#### What is needed
Show all lines of the listing that hold the word "objects".
-- start of Extracted information --
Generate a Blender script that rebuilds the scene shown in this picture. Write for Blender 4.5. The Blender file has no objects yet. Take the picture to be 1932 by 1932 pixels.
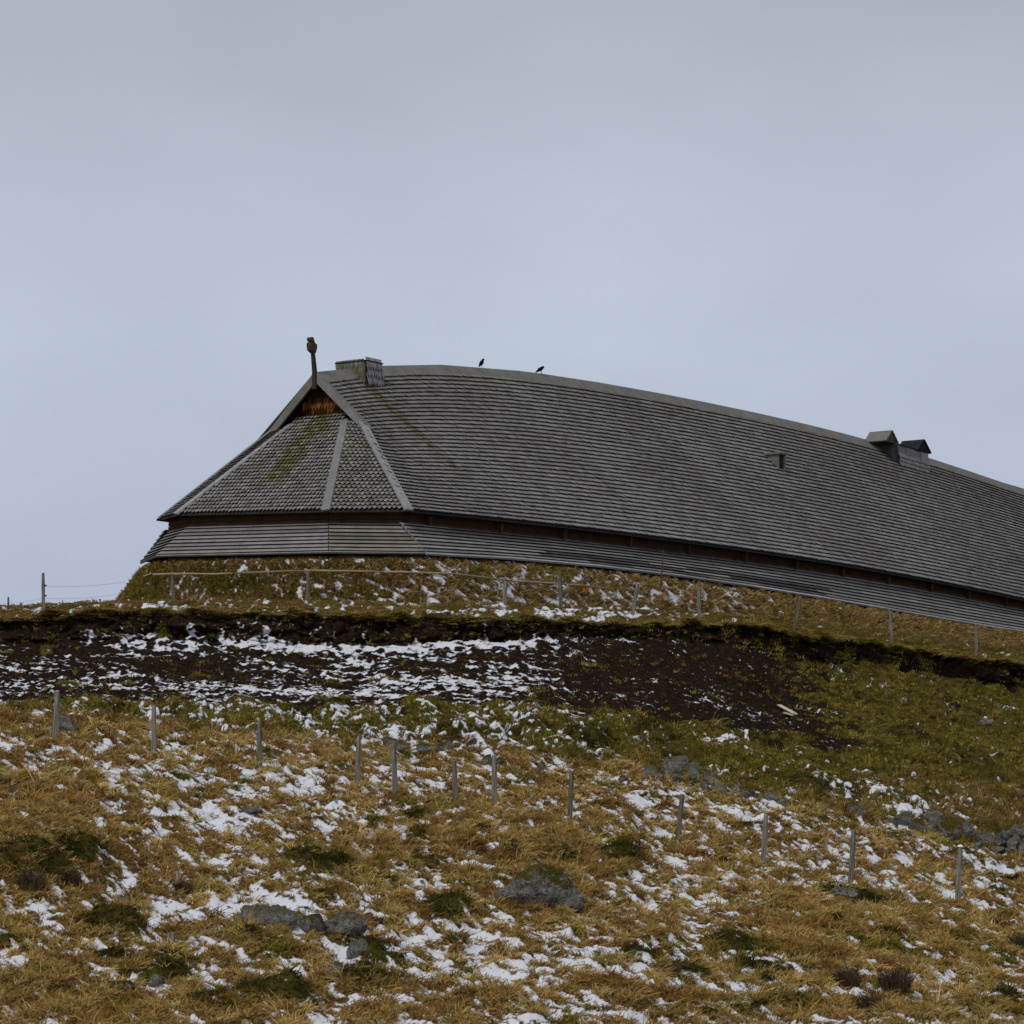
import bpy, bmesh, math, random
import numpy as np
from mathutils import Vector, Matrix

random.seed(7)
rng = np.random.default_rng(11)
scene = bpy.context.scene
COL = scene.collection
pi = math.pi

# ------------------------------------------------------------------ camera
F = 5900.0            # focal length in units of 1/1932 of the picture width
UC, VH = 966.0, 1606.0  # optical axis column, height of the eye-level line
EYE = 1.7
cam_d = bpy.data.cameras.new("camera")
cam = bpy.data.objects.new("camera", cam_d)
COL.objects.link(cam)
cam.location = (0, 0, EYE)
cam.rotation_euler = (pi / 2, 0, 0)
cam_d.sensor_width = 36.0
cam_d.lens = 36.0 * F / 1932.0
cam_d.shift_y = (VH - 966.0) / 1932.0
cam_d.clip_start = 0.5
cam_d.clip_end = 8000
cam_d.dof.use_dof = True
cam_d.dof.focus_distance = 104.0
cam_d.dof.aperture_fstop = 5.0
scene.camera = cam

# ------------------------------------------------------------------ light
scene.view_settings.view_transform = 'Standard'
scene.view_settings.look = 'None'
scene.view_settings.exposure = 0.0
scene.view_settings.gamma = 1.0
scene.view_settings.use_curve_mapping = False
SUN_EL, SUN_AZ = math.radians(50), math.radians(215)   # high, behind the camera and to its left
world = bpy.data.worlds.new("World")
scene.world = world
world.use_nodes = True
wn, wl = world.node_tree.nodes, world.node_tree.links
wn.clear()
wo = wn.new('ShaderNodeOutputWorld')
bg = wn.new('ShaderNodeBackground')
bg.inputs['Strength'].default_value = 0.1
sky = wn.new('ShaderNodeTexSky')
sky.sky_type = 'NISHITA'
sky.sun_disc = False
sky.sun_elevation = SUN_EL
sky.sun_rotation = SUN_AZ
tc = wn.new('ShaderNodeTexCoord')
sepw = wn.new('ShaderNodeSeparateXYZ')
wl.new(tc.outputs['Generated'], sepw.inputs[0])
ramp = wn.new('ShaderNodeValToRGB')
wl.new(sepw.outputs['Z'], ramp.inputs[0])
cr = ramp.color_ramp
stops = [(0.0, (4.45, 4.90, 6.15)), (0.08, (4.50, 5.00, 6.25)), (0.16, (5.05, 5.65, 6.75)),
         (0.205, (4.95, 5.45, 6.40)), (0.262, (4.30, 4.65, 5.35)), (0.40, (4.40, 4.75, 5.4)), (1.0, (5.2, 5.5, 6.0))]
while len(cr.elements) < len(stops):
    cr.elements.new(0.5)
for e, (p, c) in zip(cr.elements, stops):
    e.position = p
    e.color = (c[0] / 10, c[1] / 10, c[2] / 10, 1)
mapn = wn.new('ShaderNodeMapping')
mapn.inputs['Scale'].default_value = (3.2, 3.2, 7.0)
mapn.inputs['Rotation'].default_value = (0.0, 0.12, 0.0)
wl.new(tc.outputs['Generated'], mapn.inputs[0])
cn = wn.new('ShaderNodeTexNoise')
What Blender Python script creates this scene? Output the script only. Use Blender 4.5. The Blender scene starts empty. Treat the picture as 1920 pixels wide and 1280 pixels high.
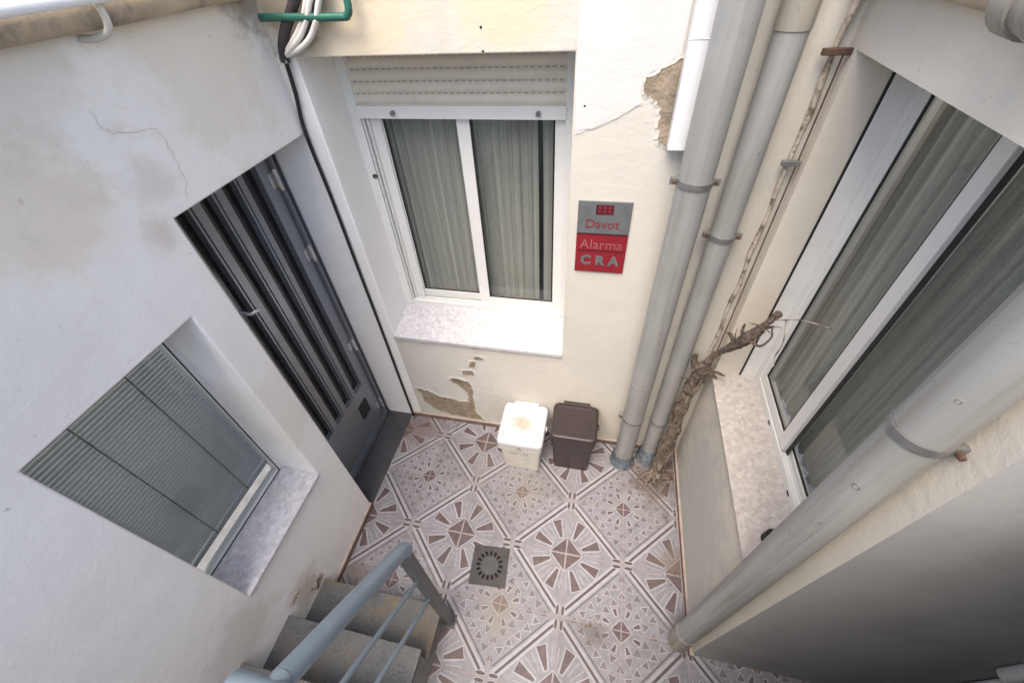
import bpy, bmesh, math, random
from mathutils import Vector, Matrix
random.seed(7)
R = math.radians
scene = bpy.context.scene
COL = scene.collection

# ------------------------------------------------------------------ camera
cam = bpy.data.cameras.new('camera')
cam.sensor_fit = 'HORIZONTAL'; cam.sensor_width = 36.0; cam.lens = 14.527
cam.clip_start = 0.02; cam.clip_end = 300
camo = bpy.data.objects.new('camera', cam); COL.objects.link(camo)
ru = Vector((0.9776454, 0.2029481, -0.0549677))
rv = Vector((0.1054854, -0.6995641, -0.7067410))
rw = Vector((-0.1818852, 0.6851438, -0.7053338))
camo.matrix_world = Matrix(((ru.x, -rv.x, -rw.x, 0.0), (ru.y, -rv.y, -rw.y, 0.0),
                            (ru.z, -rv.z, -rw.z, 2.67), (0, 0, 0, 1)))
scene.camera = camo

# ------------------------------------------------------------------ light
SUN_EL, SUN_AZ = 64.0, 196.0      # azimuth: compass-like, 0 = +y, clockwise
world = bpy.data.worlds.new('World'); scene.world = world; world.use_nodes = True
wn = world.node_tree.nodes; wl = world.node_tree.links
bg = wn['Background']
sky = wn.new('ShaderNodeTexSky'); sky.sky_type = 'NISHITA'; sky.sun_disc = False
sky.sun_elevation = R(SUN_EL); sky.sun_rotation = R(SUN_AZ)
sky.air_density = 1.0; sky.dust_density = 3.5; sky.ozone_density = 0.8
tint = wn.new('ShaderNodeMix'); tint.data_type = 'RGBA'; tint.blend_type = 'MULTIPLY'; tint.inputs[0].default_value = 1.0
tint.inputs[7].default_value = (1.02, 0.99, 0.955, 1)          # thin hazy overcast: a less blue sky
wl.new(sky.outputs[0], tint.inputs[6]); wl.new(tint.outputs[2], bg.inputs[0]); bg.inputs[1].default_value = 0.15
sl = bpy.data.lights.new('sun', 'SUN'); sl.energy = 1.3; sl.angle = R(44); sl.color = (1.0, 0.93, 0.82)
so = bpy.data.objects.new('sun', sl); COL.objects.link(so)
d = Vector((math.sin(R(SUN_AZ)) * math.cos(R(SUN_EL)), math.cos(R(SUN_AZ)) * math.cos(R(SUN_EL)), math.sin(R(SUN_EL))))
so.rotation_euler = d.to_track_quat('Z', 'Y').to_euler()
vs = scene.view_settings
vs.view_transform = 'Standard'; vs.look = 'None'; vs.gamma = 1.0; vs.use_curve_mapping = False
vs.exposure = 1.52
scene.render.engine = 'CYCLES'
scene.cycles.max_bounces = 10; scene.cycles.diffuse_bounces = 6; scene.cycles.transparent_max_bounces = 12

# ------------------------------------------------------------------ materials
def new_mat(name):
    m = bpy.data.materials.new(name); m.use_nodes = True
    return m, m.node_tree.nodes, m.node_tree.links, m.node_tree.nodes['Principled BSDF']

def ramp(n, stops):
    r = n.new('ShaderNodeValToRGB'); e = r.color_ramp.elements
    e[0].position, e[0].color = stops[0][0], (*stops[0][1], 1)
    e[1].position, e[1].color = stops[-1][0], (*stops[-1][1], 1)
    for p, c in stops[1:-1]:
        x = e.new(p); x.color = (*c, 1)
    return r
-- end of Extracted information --
#### Response to this exercise
Generate a Blender script that rebuilds the scene shown in this picture. Write for Blender 4.5. The Blender file has no objects yet. Take the picture to be 1932 by 1932 pixels.
cam = bpy.data.objects.new("camera", cam_d)
COL.objects.link(cam)
camo = bpy.data.objects.new('camera', cam); COL.objects.link(camo)
so = bpy.data.objects.new('sun', sl); COL.objects.link(so)